THE NATIVE PURPOSES ACT, 1937. REPORT AND RECOMMENDATION ON PETITION No. 204 OF 1936, OF HIRINI WHAANGA CHRISTY AND OTHERS, RELATIVE TO THE SALE OF PORTION OF THE NUHAKA No. 1 BLOCK.

Presented to Parliament in 'pursuance of the Provisions of Section 16 of the Native Purposes Act, 1937

Native Land Court (Chief Judge's Office), Wellington, C. 1, 25th June, 1940. Memorandum for the Hon. the Native Minister, Wellington. Nuhaka No. 1 Block. I transmit to you the report made by the Court pursuant to section 16 of the Native Purposes Act, 1937, upon the claims and allegations contained in Petition No. 204 of 1936, of Hirini Whaanga Christy and others, concerning the sale of the Nuhaka No. 1 Block to the Crown. In view of the Court's report, I have no recommendation to make. Chas. E. MacCormick, Chief Judge.

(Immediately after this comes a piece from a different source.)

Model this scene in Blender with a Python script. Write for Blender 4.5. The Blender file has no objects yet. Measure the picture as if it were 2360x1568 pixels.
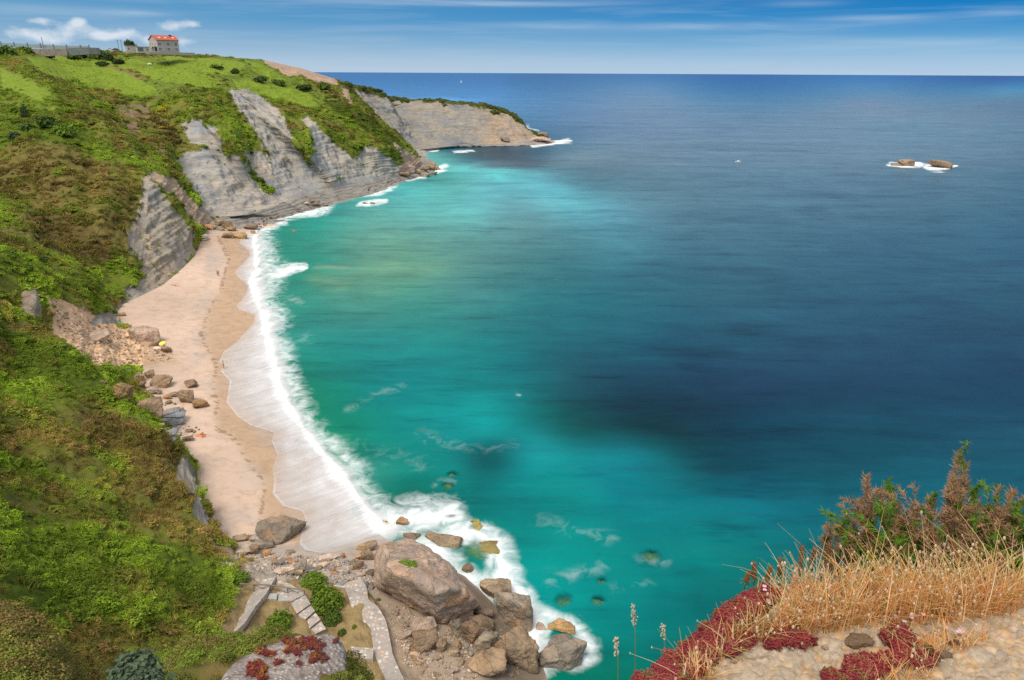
import bpy, bmesh, math, random
import numpy as np
from mathutils import Vector, Matrix
from mathutils.bvhtree import BVHTree

random.seed(7)
rng = np.random.default_rng(11)
scene = bpy.context.scene
COL = scene.collection
PI = math.pi

# ------------------------------------------------------------------ camera
F_PX, CX, CY = 1685.0, 1180.0, 784.0          # photograph measured at 2360 x 1568
PITCH = math.atan(616.5 / 1685.0)
ROLL = 0.0050
CAM = np.array([0.0, 0.0, 60.0])
_F = np.array([0, math.cos(PITCH), -math.sin(PITCH)])
_R0 = np.array([1.0, 0, 0])
_U0 = np.array([0, math.sin(PITCH), math.cos(PITCH)])
_R = math.cos(ROLL) * _R0 + math.sin(ROLL) * _U0
_U = math.cos(ROLL) * _U0 - math.sin(ROLL) * _R0


def ray(u, v):
    return _F + (u - CX) / F_PX * _R - (v - CY) / F_PX * _U


def PT(u, v, z=None, t=None):
    d = ray(u, v)
    if t is None:
        t = (z - CAM[2]) / d[2]
    return CAM + d * t


def proj(P):
    D = np.asarray(P) - CAM
    w = D @ _F
    w = np.where(w < 0.05, 0.05, w)
    return CX + F_PX * (D @ _R) / w, CY - F_PX * (D @ _U) / w, w


cam_data = bpy.data.cameras.new('camera')
cam = bpy.data.objects.new('camera', cam_data)
COL.objects.link(cam)
cam_data.sensor_width = 36.0
cam_data.lens = F_PX / 2360.0 * 36.0
cam_data.clip_start = 0.05
cam_data.clip_end = 200000.0
M = Matrix(((_R[0], _U[0], -_F[0], CAM[0]), (_R[1], _U[1], -_F[1], CAM[1]), (_R[2], _U[2], -_F[2], CAM[2]), (0, 0, 0, 1)))
cam.matrix_world = M
scene.camera = cam

# ------------------------------------------------------------------ noise
_pr = np.random.default_rng(5)
_perm = np.concatenate([_pr.permutation(256)] * 3)
_g = _pr.normal(size=(256, 3))
_g /= np.linalg.norm(_g, axis=1)[:, None]


def pnoise(p):
    p = np.asarray(p, float)
    i = np.floor(p).astype(int)
    f = p - i
    w = f * f * f * (f * (f * 6 - 15) + 10)
    i &= 255
    out = 0
    for dx in (0, 1):
        for dy in (0, 1):
            for dz in (0, 1):
                h = _perm[_perm[_perm[(i[:, 0] + dx) & 255] + ((i[:, 1] + dy) & 255)] + ((i[:, 2] + dz) & 255)]
                g = _g[h]
                d = (g * (f - np.array([dx, dy, dz]))).sum(1)
                ww = (w[:, 0] if dx else 1 - w[:, 0]) * (w[:, 1] if dy else 1 - w[:, 1]) * (w[:, 2] if dz else 1 - w[:, 2])
                out = out + ww * d
    return out * 1.5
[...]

The Native Land Act, 1931, Section 16 or the Native Purposes Act*, 1937 In the Native Land Court of New Zealand, Tairawhiti District.— -In the matter of the land formerly known as the Nuhaka (No. 1) Block ; and in the matter of a sale thereof to the Crown , and in the matter of a petition No. 204 of 1936, by Hirini Whaanga Christy and others, referred to the Court for inquiry and report. At a sitting of the Court held at Nuhaka on the 30th June, 1938, and the following days before Harold Carr, Esquire, Judge. The Court begs to report that— The Crown and the petitioners were represented and were heard at length. The land known as the Nuhaka (No. 1) Block was conveyed to the Crown by the leading chiefs of the day by deed dated the 1 6th March, 1865. As usual where the title had not been investigated or the land surveyed, the boundaries of the area sold and purchased were defined by reference in the deed to natural features. Most of these points are also referred to in the plan attached to the deed, and the area affected thereby was presumed to be approximately 120,000 acres. The petitioners allege that an area of 28,267 acres and being the northern part of the land comprised in the deed of sale was not intended to be sold by their elders, and that the sale was of an area of approximately 10,000 acres only lying to the south of the 39th parallel. They state that their elders had no knowledge, memory, or tradition of any sale of a greater area than the 10,000 acres referred to, and in support of their claims they point out that : — In May, 1865, a notice in the Gazette certified to the extinguishment of the Native title to 10,000 acres and that it was not until ten years later that a similar notice appeared in the Gazette affecting the area to the north of the 29th parallel. No survey was made of this northern area of 28,267 acres.